I rarely use this space for purely personal observations. I have done the occasional rant, but it's mostly about "out there." However, I decided to return to the original use of blogs as public versions of personal journals just to work through a few feelings.
About a half hour ago, I completed work on a web design project for a client. I helped him format and publish his ebook and then set up a webpage for him. I still have to upload his new website to the webhost, but that's just mopping up stuff.
What makes this important to me is that it is my last private client. When I retired a year ago, I thought I would probably be teaching part time at my former college , writing books and doing a lot of private advertising work. Well, it turned out
that my college had to cut just about all adjunct faculty positions in my department. But I did have several private jobs. Seemed like a plan.
Along the way, I started publishing a lot of my own materials including novels, books on writing and Bible study guides. But I never seemed to have enough time because of the private projects. In February, I took a weekend retreat. I got a hotel away from all distractions and went into prayer. I got a very clear direction from God about what I should be doing. It wasn't advertising, PR or web design for other people. That had been a corner stone of my business. I didn't have any clients at the time, but a few weeks later, my hair stylist was striking out on her own and needed a website and I got an email from an author in Hong Kong who needed help with putting his novel on Kindle.
I took the jobs, but I kept getting behind. My health is not what it used to be. I have a bad back and bad asthma. If I have to go out into the outside air where I live, it can take me a couple of days to recover at certain times of the year. Also, colds and flu bugs get to me. I don't have the stamina I used to have either.
Unfortunately, I kept falling behind on my projects. But I also felt so guilty that I didn't put up new projects or wrote much on my own novels and books. I just couldn't when I had those hanging over my head.
But, I had only myself to blame. I went against what I believe sincerely God showed me. That money looked good. But interestingly enough, during that same time, I made more money from my indie publishing than I did from the big jobs. It was just delivered to me monthly and not in a lump sum at the end of the project.
I know this is the end of doing the private work. I am looking forward to working on my own projects. I want to do more self-paced online courses. I want to get back to my novels and Bible studies. I've fallen behind. I should have about 30 up by now and I only have about 20.
But I also feel guilty. I turned down an inquiry the other day. It was hard to do. But I had to be true. Also, it isn't right to the client because I can't set a reasonable deadline and meet it anymore. Still, that money came in handy and I have some obligations that don't only involve me, but also other people.
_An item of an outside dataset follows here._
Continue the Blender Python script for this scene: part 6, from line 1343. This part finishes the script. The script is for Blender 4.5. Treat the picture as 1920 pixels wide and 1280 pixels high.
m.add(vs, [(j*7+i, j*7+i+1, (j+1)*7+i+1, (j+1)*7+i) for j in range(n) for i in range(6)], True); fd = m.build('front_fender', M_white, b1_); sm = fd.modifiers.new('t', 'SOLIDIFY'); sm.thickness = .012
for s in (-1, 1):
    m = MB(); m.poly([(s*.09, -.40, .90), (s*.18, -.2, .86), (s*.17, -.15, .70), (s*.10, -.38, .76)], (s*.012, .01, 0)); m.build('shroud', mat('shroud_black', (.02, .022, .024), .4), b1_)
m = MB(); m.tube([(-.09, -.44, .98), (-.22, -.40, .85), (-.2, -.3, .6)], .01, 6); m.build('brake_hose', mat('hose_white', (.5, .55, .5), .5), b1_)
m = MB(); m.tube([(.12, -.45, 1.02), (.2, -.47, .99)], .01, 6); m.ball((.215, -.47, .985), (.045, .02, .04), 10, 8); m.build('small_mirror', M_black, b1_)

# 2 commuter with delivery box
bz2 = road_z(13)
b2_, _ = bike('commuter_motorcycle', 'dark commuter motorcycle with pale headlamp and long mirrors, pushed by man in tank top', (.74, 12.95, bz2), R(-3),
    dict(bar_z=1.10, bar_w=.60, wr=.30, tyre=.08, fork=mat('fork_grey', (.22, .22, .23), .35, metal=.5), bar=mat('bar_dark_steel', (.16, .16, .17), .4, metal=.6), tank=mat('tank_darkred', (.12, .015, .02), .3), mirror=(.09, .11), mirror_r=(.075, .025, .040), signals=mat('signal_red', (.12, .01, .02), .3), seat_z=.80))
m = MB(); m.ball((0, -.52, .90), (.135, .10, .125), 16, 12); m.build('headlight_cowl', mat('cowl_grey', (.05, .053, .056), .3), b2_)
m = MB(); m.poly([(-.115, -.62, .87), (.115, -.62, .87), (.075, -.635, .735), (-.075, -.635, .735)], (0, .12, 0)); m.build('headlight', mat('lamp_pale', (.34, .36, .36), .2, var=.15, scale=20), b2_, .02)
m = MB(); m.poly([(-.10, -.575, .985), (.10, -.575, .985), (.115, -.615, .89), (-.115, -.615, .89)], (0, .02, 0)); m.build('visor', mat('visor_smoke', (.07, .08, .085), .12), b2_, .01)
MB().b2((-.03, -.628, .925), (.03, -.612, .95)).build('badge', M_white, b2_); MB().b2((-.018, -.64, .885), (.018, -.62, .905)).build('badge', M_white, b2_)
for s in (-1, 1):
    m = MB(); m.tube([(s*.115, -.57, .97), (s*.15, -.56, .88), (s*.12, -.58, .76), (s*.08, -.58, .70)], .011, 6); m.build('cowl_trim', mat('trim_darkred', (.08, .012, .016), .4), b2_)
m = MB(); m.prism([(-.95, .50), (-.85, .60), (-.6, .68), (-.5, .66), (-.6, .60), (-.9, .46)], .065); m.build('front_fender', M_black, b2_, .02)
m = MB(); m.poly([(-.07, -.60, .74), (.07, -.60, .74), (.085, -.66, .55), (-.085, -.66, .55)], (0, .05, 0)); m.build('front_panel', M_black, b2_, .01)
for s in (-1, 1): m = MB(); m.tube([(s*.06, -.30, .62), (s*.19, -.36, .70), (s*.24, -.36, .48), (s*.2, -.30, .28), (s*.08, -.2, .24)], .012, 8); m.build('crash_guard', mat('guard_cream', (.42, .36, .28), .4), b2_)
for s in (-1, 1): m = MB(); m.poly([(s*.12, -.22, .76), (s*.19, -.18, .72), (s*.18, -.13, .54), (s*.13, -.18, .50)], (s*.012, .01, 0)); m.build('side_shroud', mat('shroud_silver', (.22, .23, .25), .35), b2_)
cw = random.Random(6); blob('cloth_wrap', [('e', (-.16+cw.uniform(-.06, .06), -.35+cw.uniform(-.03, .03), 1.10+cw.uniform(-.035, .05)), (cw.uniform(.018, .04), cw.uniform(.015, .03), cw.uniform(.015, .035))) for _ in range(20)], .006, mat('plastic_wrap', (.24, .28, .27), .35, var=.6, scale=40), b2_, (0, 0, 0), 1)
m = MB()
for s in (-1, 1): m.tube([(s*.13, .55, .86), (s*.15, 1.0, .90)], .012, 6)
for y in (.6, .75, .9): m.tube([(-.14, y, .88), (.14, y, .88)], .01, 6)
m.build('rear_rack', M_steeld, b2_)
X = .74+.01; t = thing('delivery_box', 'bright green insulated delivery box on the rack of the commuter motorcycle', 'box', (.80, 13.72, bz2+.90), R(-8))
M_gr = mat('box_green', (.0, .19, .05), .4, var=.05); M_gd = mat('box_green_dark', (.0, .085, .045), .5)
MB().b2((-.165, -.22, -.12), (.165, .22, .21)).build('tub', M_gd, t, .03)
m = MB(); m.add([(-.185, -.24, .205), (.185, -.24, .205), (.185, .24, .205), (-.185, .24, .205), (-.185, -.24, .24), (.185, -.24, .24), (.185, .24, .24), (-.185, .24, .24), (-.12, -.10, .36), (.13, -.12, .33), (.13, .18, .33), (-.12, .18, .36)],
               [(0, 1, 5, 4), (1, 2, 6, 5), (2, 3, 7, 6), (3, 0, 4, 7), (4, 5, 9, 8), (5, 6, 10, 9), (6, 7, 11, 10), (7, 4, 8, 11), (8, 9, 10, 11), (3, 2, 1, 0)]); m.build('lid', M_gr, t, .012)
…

I remember something Henry Blackaby said in one of his books. "Doing the will of God is costly to you and those around you." I do believe this is the will of God and I am really willing to pay the price, but it hurts when that price is shared at least temporarily by others.
And there is a bit of sadness. I do enjoy doing that type of work. But more specifically, I'm sad because once again my health has taken something from me. I retired early because of my health. I have to figure that going shopping is going to land me in bed for a couple of days if the air quality is "moderate" or below. I know part of this is a consequence of getting older. I accept that, and in light of the alternative, I'll happily take it. Still, it is a passage that I was forced to take.
I hope this hasn't sounded too rambling. Maybe some of you have been facing your own transitions and have conflicted feelings. Feel free to share them below.
I have to say that your words hit home for me... ever since I ceased publication of my eMagazine, I've felt lost... not sure which way to go but at the same time, I felt this call to return to the workforce, even if for a time. I feel God wanting me to get out there and meet people, to try something different now that the kids are grown and no longer need a sahm. But I've been fighting it and feeling ill-at-ease every time I tried to venture back into the old business. Thanks for reminding me to listen and follow.